To: Crimson Ghost who wrote (57785)8/4/2000 4:15:51 PM
From: Jacob Snyder  Read Replies (1) | Respond to of 99985
 
from today's WSJ article on employment report:

"If you consider we've now created less than 200,000 jobs a month for about six months, one thing you can clearly say is that pressure in the job market isn't what it used to be," said Carl Tannenbaum, an economist with ABN Amro North America Inc. in Chicago.

My guesses:
1. the Fed is done, for this year and next. The economy is slowing, unemployment has hit a bottom.

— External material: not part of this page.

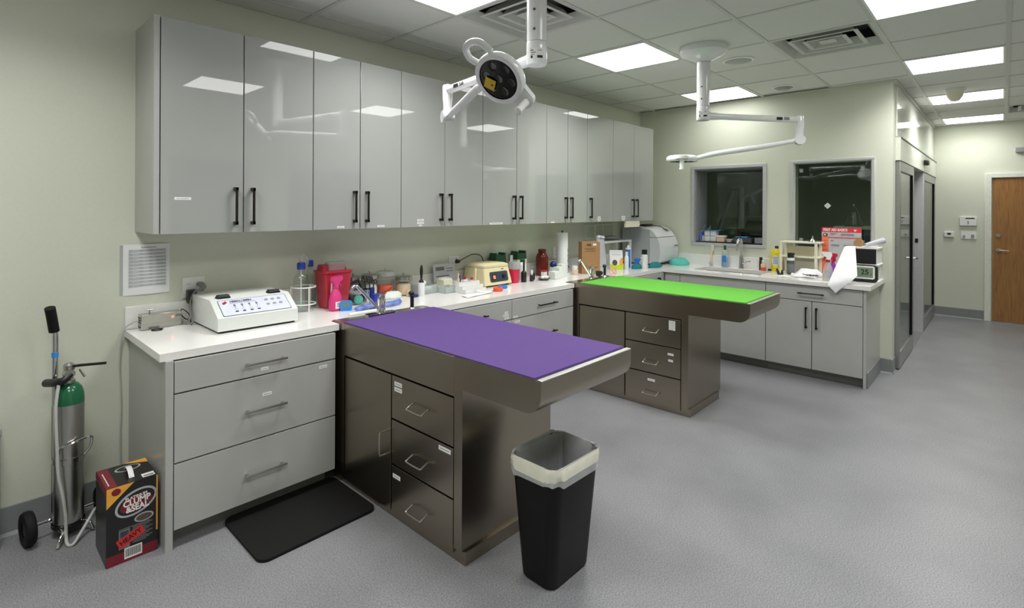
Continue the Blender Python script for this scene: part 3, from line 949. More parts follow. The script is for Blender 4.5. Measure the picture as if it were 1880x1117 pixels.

2. there will be no market crash. At worst, we will continue the volatile sideways pattern of the last 6 months. At best, we may see a repeat of the tech-stock buying panic of 9/99-1/00.
3. to understand the market, you must understand that there are two entirely disconnected markets: value/oldeconomy/modestgrowth and NewEconomy/growth/highPE.
4. the bear market in value stocks, which began in 4/98, is bottoming. We may scrape along this bottom for the rest of this year, or may go up. It is finally safe to buy value. But it is still a stock-pickers market: in order to make money, you have to buy the industry leaders, who can maintain margins in the face of continuing tight labor market.
5. the uncertainty and volatility in growth stocks will continue for a while. At some point (sometime in 2000), it will end, and valuations for whatever is "hot" will again reach absurd levels.
6. my guess for the "hot" sectors: telecom equipment, semis that make chips for them, biotech.